DATA>
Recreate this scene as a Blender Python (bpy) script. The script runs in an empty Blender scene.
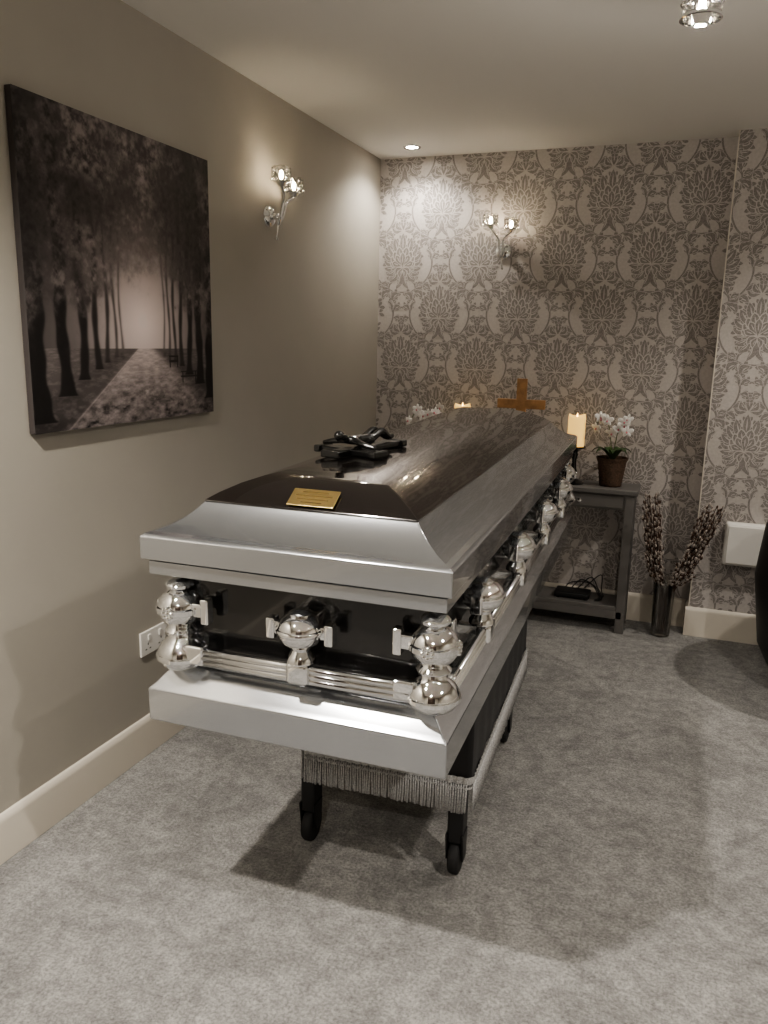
import bpy, bmesh, math, random
import numpy as np
from mathutils import Vector, Matrix, Euler
random.seed(7); np.random.seed(7)
scene=bpy.context.scene
COL=scene.collection
WY=4.255; BY=4.135; SX=1.778; H=2.4; RX=3.7; RY=-1.5
scene.view_settings.view_transform='AgX'
scene.view_settings.look='AgX - Medium High Contrast'
scene.view_settings.exposure=.62

# ------------------------------------------------------------ materials
def new_mat(name):
    m=bpy.data.materials.new(name); m.use_nodes=True
    nt=m.node_tree; b=nt.nodes['Principled BSDF']; return m,nt,b
def mat(name,c,rough=.5,metal=0,coat=0,spec=.5,noise=0,nscale=20,bump=0,bscale=200,emit=None,estr=0,sheen=0,coatr=.05):
    m,nt,b=new_mat(name)
    b.inputs['Base Color'].default_value=(*c,1); b.inputs['Roughness'].default_value=rough
    b.inputs['Metallic'].default_value=metal; b.inputs['Coat Weight'].default_value=coat
    b.inputs['Coat Roughness'].default_value=coatr
    b.inputs['Specular IOR Level'].default_value=spec
    if sheen: b.inputs['Sheen Weight'].default_value=sheen
    if emit: b.inputs['Emission Color'].default_value=(*emit,1); b.inputs['Emission Strength'].default_value=estr
    tc=nt.nodes.new('ShaderNodeTexCoord')
    if noise:
        n=nt.nodes.new('ShaderNodeTexNoise'); n.inputs['Scale'].default_value=nscale; n.inputs['Detail'].default_value=5
        nt.links.new(tc.outputs['Object'],n.inputs['Vector'])
        r=nt.nodes.new('ShaderNodeValToRGB')
        r.color_ramp.elements[0].position=.3; r.color_ramp.elements[1].position=.7
        r.color_ramp.elements[0].color=(*[x*(1-noise) for x in c],1)
        r.color_ramp.elements[1].color=(*[min(1,x*(1+noise)) for x in c],1)
        nt.links.new(n.outputs['Fac'],r.inputs['Fac']); nt.links.new(r.outputs['Color'],b.inputs['Base Color'])
    if bump:
        n2=nt.nodes.new('ShaderNodeTexNoise'); n2.inputs['Scale'].default_value=bscale; n2.inputs['Detail'].default_value=3
        nt.links.new(tc.outputs['Object'],n2.inputs['Vector'])
        bp=nt.nodes.new('ShaderNodeBump'); bp.inputs['Strength'].default_value=bump; bp.inputs['Distance'].default_value=.004
        nt.links.new(n2.outputs['Fac'],bp.inputs['Height']); nt.links.new(bp.outputs['Normal'],b.inputs['Normal'])
    return m
M={}
M['wall']=mat('wall_paint',(.40,.375,.33),.75,noise=.03,nscale=3,bump=.08,bscale=300,spec=.25)
M['ceil']=mat('ceiling_paint',(.80,.785,.75),.8,spec=.2)
M['trim']=mat('trim_gloss',(.68,.63,.55),.35)
M['paper']=mat('wallpaper_base',(.52,.485,.46),.42,noise=.08,nscale=90,bump=.15,bscale=500,spec=.4)
M['damask']=mat('wallpaper_damask',(.275,.252,.238),.6,noise=.28,nscale=200,bump=.3,bscale=400,spec=.3)
M['silver']=mat('silver_paint',(.46,.475,.495),.20,metal=.88,coat=.8,coatr=.03)
M['dark']=mat('bronze_brown_paint',(.009,.0068,.0062),.12,metal=0,coat=1,coatr=.008)
M['black']=mat('black_paint',(.008,.0075,.0075),.2,metal=.1,coat=.8)
M['chrome']=mat('chrome',(.90,.91,.92),.03,metal=1)
M['bar']=mat('satin_chrome',(.78,.79,.80),.14,metal=1)
M['gold']=mat('brass_plaque',(.83,.64,.30),.28,metal=1)
M['goldd']=mat('engraving',(.20,.13,.04),.4,metal=.6)
M['blackm']=mat('black_metal',(.006,.006,.006),.25,spec=.5,coat=.5)
M['plastic']=mat('black_plastic',(.009,.009,.010),.45)
M['rubber']=mat('rubber',(.014,.014,.015),.7)
M['cloth']=mat('black_cloth',(.010,.0095,.010),.9,sheen=.05,bump=.3,bscale=600)
M['fringe']=mat('silver_fringe',(.38,.38,.38),.55,metal=.2,noise=.45,nscale=300)
M['wood']=mat('cross_wood',(.40,.22,.10),.4,noise=.3,nscale=25)
M['table']=mat('grey_painted_wood',(.15,.143,.137),.45,noise=.05,nscale=10)
M['wax']=mat('candle_wax',(.80,.60,.25),.5,emit=(1,.60,.16),estr=.6)
M['wick']=mat('wick',(.9,.5,.1),.5,emit=(1,.55,.15),estr=8)
M['petal']=mat('orchid_petal',(.88,.86,.83),.5,spec=.3)
M['pcen']=mat('orchid_centre',(.55,.22,.25),.5)
M['leaf']=mat('leaf',(.045,.085,.03),.4,noise=.2,nscale=20)
M['stem']=mat('stem',(.10,.13,.05),.5)
M['wicker']=mat('wicker',(.085,.05,.032),.7,noise=.5,nscale=120)
M['twig']=mat('twig',(.085,.05,.035),.7)
M['catkin']=mat('catkin',(.40,.35,.31),.9,sheen=.4)
M['white']=mat('white_plastic',(.80,.78,.74),.4)
M['leather']=mat('black_leather',(.010,.009,.009),.42,bump=.25,bscale=250)
M['bulb']=mat('bulb',(1,.9,.7),.3,emit=(1,.84,.60),estr=90)
M['dl']=mat('downlight_lens',(1,.9,.7),.3,emit=(1,.92,.80),estr=80)
M['cable']=mat('cable',(.02,.02,.02),.5)
M['refl_door']=mat('reflection_door_walnut',(.035,.022,.015),.35,noise=.3,nscale=6)
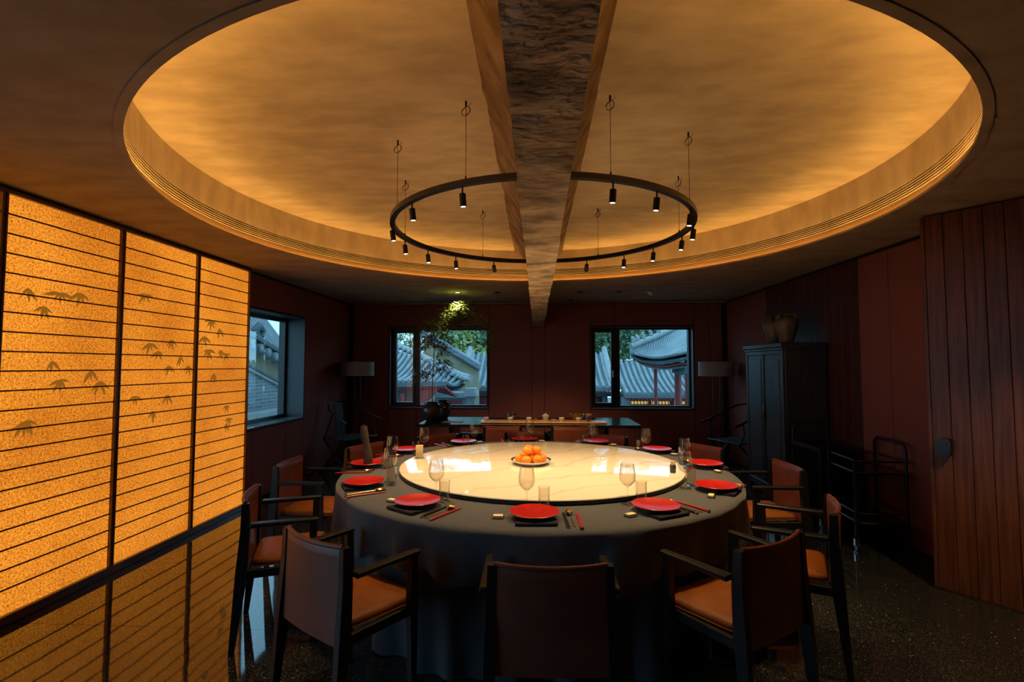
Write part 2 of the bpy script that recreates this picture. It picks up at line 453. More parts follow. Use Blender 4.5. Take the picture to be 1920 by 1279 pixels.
def back_window(n, x0, x1, c0, c1, m1):
    w = sempty('window_%d' % n, ((x0+x1)/2, 8.15, .79))
    def loc(o): o.location = (-w.location.x, -w.location.y, -w.location.z); return o
    z0, z1 = .79, 2.13
    e = 0
    n0 = len(w.children)
    lining(w, x0, x1, z0, z1, 8.137, 8.47, 'y')
    obj('window_frame', frame4(MB(), x0+.012, x1-.012, z0+.016, z1-.012, .030, 8.27, 8.34, 'y'), M['alu'], w, bevel=.003)
    obj('window_mullion', MB().box(c1+.045, m1, 8.27, 8.34, z0+.046, z1-.042), M['alu'], w, bevel=.003)
    sash = obj('casement_sash', frame4(MB(), x0+.043, c1+.044, z0+.047, z1-.043, .045, 8.255, 8.325, 'y'), M['alu'], w, bevel=.003)
    obj('casement_handle', MB().box(c1+.012, c1+.032, 8.235, 8.255, 1.38, 1.42).tube([(c1+.022, 8.238, 1.40), (c1+.022, 8.222, 1.40), (c1+.022, 8.218, 1.30)], .008, 8), M['steel'], w)
    obj('pane', MB().box(x0+.088, c1-.001, 8.30, 8.306, z0+.092, z1-.088), M['pane'], w)
    obj('pane', MB().box(m1, x1-.042, 8.30, 8.306, z0+.046, z1-.042), M['pane'], w)
    for c in w.children: c.location = (-w.location.x, -w.location.y, -w.location.z)
    return w
back_window(1, -2.46, -.80, -2.375, -2.09, -1.975)
back_window(2, .875, 2.53, .961, 1.225, 1.365)
M['jamb'] = mat('outer_brick_jamb', (.070,.060,.064), (.115,.10,.10), rough=.9, sc=(1,1,1), ns=34, detail=2, bump=.4)
def left_window(n, y0, y1, z0=.79, z1=2.13, split=None):
    w = sempty('window_%d' % n, (XL, (y0+y1)/2, z0))
    lining(w, y0, y1, z0, z1, XL-.23, XL+.012, 'x')
    for ya in (y0, y1-.012): obj('brick_jamb', MB().box(XL-.335, XL-.291, ya-.01, ya+.022, z0, z1), M['jamb'], w)
    obj('window_frame', frame4(MB(), y0+.012, y1-.012, z0+.016, z1-.012, .045, XL-.29, XL-.23, 'x'), M['alu'], w, bevel=.003)
    if split:
        obj('window_mullion', MB().box(XL-.29, XL-.23, split-.03, split+.03, z0+.061, z1-.057), M['alu'], w, bevel=.003)
        obj('pane', MB().box(XL-.263, XL-.257, y0+.057, split-.03, z0+.061, z1-.057), M['pane'], w)
        obj('pane', MB().box(XL-.263, XL-.257, split+.03, y1-.057, z0+.061, z1-.057), M['pane'], w)
    else:
        obj('pane', MB().box(XL-.263, XL-.257, y0+.057, y1-.057, z0+.061, z1-.057), M['pane'], w)
    for c in w.children: c.location = (-w.location.x, -w.location.y, -w.location.z)
left_window(3, 4.95, 6.52)
left_window(4, -.60, 1.75, .10, 2.40, .58)

# ------------------------------------------------------------------ ceiling with round recess
n = 144
ring = [(CX + RC*math.cos(2*PI*k/n), CY + RC*math.sin(2*PI*k/n)) for k in range(n)]
def rect_hit(k):
    a = 2*PI*k/n; dx, dy = math.cos(a), math.sin(a); t = 1e9
    for lim, d, c in ((XL-T, dx, CX), (XO+.1, dx, CX), (YF-.2, dy, CY), (YB+T, dy, CY)):
        if abs(d) > 1e-6:
            q = (lim - c)/d
            if q > 0: t = min(t, q)
    return (CX + dx*t, CY + dy*t)
outer = [rect_hit(k) for k in range(n)]
# pull the nearest boundary points into the corners
for cx_, cy_ in ((XL-T, YF-.2), (XO+.1, YF-.2), (XO+.1, YB+T), (XL-T, YB+T)):
    k = min(range(n), key=lambda i: (outer[i][0]-cx_)**2 + (outer[i][1]-cy_)**2); outer[k] = (cx_, cy_)
b = MB()
b.grid([[(x, y, ZC) for x, y in outer], [(x, y, ZC) for x, y in ring]], closed_u=True)
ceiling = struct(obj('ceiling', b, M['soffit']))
def cyl_ring(r0, r1, z0, z1, n=144):
    return MB().lathe([(r0, z0), (r1, z0), (r1, z1), (r0, z1)], n, (CX, CY, 0), closed=True)
M['dimmed_band'] = mat('dimmed_wall_band', (.17,.105,.055), rough=.6)  # foot of the recess wall, coloured darker to tone down the LED light
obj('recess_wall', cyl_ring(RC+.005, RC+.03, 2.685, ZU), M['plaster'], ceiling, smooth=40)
obj('recess_wall', cyl_ring(RC+.0065, RC+.03, ZC+.003, 2.600), M['dimmed_band'], ceiling, smooth=40)
obj('vent_slot', cyl_ring(RC+.055, RC+.07, 2.590, 2.70), M['backing'], ceiling, smooth=40)
obj('vent_slot', cyl_ring(RC+.029, RC+.07, 2.690, 2.70), M['backing'], ceiling, smooth=40)
obj('vent_slot', cyl_ring(RC+.029, RC+.07, 2.588, 2.597), M['backing'], ceiling, smooth=40)
struct(obj('ceiling_slab', MB().box(XL-T, XO+.1, YF-.2, YB+T, 2.97, 3.15), M['backing']))
for k in range(5):
    z = 2.603 + k*.0165
    obj('vent_blade', MB().lathe([(RC+.004, z), (RC+.014, z+.001), (RC+.014, z+.007), (RC+.004, z+.0065)], n, (CX, CY, 0), closed=True), M['plaster'], ceiling, smooth=40)
obj('recess_lip', cyl_ring(RC-.030, RC+.006, ZC-.004, ZC+.004), M['soffit'], ceiling, smooth=40)
obj('recess_lip', cyl_ring(RC-.030, RC-.026, ZC+.004, ZC+.0125), M['soffit'], ceiling, smooth=40)
M['led'] = emis('amber_led_strip', AMBER, LED_L)
obj('led_strip', MB().lathe([(RC-.020, ZC+.0045), (RC-.011, ZC+.0135), (RC-.010, ZC+.0125), (RC-.019, ZC+.0042)], n, (CX, CY, 0), closed=True), M['led'], ceiling, smooth=40)
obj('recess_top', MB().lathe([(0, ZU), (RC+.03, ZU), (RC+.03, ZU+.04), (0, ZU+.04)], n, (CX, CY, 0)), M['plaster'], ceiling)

# ------------------------------------------------------------------ concrete beam
beam = thing('concrete_beam', 'rough tapering concrete beam running down the middle of the ceiling', 'beam', (.025, 0, 2.15))
def beam_strip(p0, p1, nu, amp, y0, y1, m, name):
    rows = []
    nyb = 260
    for j in range(nyb+1):
        y = y0 + (y1-y0)*j/nyb; row = []
        for i in range(nu+1):
            t = i/nu; x = p0[0]+(p1[0]-p0[0])*t; z = p0[1]+(p1[1]-p0[1])*t
            q = Vector((x*9, y*5, z*9))
            d = noise.noise(q)*.6 + noise.noise(q*3.1)*.35 + noise.noise(q*7)*.2
            e = 1.0 if 0 < i < nu else .9
            step = .008*round(noise.noise(Vector((3.3, y*.9, 0)))*2)
            row.append((x + d*amp*e*.5 + step*(1 if p0[0] != p1[0] else .3)*.5, y, z + d*amp*e - (step if p0[1] == p1[1] else 0)))
        rows.append(row)
    return obj(name, MB().grid(rows), m, beam, smooth=60)
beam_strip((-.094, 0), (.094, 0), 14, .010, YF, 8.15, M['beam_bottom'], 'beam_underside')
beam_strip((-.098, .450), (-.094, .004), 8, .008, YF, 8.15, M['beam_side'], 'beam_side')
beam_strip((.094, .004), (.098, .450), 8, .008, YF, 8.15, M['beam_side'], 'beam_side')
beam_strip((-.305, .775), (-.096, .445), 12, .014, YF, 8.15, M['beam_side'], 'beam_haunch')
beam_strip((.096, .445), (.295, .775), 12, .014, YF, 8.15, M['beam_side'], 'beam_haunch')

# ------------------------------------------------------------------ door: full-height plank leaf standing open
dx, dy = .600, -.800
door = sempty('door_1', (2.675, 3.52, 0), math.atan2(dy, dx))
nd = 10; dw = .100
plank = mesh('door_plank', MB().box(.0012, dw-.0012, 0, .045, .012, 2.515), M['wood_door'], bevel=.0025)
obj('door_edge', MB().box(-.022, 0, -.002, .047, .012, 2.515), M['wood_door'], door, bevel=.003)
for k in range(nd): link('door_plank', plank, door, (k*dw, 0, 0))
obj('door_core', MB().box(0, nd*dw, .008, .037, .011, 2.51), M['backing'], door)
obj('threshold_strip', MB().box(-.02, nd*dw, -.012, .0, .001, .012), M['gold_dim'], door)
def rrect(w, h, r, seg=5):
    p = []
    for cx_, cz_, a0 in ((w/2-r, h/2-r, 0), (-w/2+r, h/2-r, PI/2), (-w/2+r, -h/2+r, PI), (w/2-r, -h/2+r, 1.5*PI)):
        for k in range(seg+1):
            a = a0 + PI/2*k/seg; p.append((cx_+r*math.cos(a), cz_+r*math.sin(a)))
    return p
rr = rrect(.078, .112, .024)
hb = MB().poly([(x, 0, z) for x, z in rr], (0, -.055, 0))
hd = obj('door_handle', hb, M['black_metal'], door, smooth=40, loc=(.065, -.001, .955))
rr2 = rrect(.050, .080, .018)
rr1 = rrect(.088, .128, .026)
obj('handle_face', MB().poly([(x, -.0551, z) for x, z in rr2], (0, -.004, 0)), M['black_metal'], hd, smooth=40)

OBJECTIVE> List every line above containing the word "lathe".

FINAL ANSWER>
    return MB().lathe([(r0, z0), (r1, z0), (r1, z1), (r0, z1)], n, (CX, CY, 0), closed=True)
    obj('vent_blade', MB().lathe([(RC+.004, z), (RC+.014, z+.001), (RC+.014, z+.007), (RC+.004, z+.0065)], n, (CX, CY, 0), closed=True), M['plaster'], ceiling, smooth=40)
obj('led_strip', MB().lathe([(RC-.020, ZC+.0045), (RC-.011, ZC+.0135), (RC-.010, ZC+.0125), (RC-.019, ZC+.0042)], n, (CX, CY, 0), closed=True), M['led'], ceiling, smooth=40)
obj('recess_top', MB().lathe([(0, ZU), (RC+.03, ZU), (RC+.03, ZU+.04), (0, ZU+.04)], n, (CX, CY, 0)), M['plaster'], ceiling)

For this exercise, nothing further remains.